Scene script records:
----

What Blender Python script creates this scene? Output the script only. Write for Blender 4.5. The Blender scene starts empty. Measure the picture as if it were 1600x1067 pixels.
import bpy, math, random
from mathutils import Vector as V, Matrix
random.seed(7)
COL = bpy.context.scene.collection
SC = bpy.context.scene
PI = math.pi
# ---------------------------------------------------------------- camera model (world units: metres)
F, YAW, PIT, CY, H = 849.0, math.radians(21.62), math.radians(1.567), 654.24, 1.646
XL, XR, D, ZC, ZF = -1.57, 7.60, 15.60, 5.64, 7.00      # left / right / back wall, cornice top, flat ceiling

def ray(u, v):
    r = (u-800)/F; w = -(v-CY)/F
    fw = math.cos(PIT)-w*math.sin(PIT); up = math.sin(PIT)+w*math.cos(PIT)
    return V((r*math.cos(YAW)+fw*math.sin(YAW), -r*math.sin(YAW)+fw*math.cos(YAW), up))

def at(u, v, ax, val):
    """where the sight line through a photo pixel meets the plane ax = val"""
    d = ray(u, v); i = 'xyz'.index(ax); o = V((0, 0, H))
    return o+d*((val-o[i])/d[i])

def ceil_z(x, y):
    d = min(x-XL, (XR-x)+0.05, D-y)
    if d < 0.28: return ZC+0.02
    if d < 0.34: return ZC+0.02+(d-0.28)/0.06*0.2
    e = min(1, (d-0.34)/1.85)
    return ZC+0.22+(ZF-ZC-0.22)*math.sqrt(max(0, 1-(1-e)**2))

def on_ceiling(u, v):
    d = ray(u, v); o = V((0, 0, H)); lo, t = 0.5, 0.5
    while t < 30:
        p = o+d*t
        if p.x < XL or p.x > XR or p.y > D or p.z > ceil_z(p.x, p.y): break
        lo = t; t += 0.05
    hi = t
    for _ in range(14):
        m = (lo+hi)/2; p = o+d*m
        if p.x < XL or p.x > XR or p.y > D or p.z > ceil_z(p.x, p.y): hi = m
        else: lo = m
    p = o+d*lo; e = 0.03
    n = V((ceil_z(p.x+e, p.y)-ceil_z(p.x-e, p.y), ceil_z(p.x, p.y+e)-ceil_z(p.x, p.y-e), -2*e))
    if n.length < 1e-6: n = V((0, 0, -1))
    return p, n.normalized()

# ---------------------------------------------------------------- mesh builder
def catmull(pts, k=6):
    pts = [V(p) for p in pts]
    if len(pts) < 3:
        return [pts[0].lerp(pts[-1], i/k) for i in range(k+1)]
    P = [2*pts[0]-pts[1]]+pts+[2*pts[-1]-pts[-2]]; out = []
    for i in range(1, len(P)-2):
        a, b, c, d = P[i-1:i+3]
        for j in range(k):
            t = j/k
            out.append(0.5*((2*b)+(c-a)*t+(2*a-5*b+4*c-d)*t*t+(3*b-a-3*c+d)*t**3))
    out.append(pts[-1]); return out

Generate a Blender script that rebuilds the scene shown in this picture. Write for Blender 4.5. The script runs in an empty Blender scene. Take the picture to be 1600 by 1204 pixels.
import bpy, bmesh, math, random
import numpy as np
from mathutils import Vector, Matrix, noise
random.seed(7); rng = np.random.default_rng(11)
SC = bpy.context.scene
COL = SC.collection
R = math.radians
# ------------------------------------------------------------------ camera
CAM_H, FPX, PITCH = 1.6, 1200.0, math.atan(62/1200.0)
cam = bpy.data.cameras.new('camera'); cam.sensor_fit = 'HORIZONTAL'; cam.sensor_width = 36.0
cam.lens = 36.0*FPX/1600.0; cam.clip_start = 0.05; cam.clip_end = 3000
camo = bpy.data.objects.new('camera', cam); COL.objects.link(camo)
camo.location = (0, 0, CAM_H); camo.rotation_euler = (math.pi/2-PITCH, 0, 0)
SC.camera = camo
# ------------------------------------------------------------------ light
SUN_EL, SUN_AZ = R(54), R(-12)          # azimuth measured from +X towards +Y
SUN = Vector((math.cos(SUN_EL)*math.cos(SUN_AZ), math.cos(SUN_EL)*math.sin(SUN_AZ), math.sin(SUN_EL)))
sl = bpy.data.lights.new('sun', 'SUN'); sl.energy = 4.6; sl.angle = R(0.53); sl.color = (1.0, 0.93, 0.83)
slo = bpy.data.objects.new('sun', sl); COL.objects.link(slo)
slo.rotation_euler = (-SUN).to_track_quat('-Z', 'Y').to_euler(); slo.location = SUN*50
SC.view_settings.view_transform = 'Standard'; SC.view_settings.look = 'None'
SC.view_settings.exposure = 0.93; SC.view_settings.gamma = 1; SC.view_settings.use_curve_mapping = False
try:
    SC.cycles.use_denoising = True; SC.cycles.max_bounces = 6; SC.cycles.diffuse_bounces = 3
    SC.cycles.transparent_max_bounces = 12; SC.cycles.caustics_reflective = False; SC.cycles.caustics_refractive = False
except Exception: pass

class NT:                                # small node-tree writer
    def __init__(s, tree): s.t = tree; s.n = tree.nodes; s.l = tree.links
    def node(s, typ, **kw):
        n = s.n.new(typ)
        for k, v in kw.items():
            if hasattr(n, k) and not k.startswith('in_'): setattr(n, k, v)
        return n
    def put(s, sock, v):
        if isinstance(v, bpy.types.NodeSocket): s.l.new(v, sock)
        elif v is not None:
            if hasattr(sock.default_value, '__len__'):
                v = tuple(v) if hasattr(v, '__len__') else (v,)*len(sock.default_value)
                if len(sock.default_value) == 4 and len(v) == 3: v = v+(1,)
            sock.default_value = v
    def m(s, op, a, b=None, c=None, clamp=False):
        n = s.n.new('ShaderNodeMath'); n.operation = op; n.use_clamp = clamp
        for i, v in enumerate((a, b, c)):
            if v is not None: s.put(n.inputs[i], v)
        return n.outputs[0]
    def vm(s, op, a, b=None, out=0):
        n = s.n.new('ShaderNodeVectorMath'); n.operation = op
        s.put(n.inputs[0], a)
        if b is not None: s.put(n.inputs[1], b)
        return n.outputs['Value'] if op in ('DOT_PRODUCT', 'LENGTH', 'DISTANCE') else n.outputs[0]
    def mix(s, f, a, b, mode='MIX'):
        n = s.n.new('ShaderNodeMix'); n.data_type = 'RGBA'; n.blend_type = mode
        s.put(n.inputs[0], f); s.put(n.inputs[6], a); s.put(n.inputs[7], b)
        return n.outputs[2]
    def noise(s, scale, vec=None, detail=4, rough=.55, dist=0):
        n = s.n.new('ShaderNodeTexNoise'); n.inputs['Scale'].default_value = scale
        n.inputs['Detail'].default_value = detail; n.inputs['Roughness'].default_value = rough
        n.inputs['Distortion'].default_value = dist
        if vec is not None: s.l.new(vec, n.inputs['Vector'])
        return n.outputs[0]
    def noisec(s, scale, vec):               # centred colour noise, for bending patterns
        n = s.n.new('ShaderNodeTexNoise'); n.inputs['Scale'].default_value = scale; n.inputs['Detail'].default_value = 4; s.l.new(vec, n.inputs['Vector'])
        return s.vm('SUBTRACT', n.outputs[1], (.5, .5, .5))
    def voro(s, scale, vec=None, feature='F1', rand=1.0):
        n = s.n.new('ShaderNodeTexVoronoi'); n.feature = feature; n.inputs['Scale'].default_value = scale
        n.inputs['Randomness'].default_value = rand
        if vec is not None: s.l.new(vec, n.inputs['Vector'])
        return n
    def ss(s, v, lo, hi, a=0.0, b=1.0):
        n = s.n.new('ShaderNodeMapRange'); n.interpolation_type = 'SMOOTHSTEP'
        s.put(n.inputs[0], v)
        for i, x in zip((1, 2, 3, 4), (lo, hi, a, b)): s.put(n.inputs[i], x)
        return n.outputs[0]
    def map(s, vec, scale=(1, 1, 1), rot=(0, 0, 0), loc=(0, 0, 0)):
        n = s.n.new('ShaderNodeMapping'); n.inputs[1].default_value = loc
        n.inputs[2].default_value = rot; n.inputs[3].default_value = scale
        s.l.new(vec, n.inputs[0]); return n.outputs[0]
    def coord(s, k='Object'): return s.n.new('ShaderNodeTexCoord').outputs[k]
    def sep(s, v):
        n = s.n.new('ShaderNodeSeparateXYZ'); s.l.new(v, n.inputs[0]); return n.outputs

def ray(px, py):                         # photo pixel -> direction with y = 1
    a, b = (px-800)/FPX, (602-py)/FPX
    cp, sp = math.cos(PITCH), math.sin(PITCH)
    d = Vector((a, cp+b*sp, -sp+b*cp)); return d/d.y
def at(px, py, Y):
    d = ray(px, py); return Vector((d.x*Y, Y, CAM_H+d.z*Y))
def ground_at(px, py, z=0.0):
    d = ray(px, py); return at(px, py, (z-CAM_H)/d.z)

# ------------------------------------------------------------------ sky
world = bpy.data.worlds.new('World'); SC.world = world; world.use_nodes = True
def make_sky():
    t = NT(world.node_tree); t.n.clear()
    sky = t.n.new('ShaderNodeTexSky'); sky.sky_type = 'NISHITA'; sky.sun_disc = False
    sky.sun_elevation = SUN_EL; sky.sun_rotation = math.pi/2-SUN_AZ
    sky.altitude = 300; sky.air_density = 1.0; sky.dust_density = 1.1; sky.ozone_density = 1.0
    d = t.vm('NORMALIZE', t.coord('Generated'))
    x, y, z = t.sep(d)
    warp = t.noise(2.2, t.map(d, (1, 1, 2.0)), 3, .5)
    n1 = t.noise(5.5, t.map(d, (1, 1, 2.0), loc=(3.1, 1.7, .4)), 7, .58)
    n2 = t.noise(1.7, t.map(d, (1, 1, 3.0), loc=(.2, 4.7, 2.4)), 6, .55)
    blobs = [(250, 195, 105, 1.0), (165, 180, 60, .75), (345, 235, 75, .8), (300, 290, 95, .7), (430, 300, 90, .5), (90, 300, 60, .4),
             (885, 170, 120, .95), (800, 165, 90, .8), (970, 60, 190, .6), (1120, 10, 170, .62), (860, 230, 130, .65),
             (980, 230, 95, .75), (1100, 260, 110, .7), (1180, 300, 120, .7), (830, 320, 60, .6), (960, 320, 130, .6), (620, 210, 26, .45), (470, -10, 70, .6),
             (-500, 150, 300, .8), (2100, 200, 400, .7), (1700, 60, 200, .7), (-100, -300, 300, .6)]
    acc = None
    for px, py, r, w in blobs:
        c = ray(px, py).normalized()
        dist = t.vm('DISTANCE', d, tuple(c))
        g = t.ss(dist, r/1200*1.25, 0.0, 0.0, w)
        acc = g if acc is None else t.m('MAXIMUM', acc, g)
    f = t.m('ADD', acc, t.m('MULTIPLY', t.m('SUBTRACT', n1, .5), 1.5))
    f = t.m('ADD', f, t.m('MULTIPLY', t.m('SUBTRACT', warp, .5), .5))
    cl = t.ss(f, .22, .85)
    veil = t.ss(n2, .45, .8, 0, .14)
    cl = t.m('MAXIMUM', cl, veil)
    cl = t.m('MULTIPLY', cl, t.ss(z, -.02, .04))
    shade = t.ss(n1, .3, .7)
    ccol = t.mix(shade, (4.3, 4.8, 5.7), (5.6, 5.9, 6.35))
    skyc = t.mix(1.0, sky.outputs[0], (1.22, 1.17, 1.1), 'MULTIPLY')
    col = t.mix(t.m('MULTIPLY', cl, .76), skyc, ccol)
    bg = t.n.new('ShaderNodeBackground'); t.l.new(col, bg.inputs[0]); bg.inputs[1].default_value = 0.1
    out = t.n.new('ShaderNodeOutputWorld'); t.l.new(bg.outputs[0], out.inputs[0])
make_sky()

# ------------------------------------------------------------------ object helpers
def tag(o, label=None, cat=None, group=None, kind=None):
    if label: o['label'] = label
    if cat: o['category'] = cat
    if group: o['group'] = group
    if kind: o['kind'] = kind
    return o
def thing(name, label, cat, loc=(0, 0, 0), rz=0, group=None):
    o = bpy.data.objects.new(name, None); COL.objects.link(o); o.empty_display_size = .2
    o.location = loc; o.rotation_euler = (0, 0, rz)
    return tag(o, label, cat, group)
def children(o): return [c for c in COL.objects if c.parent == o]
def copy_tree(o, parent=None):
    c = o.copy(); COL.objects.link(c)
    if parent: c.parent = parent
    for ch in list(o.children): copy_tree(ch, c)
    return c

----

◆ **Your task**:
Lines that hold "picture" are the ones to copy; find all of them.

◆ **Answer to this exercise**:
What Blender Python script creates this scene? Output the script only. Write for Blender 4.5. The Blender scene starts empty. Measure the picture as if it were 1600x1067 pixels.
Generate a Blender script that rebuilds the scene shown in this picture. Write for Blender 4.5. The script runs in an empty Blender scene. Take the picture to be 1600 by 1204 pixels.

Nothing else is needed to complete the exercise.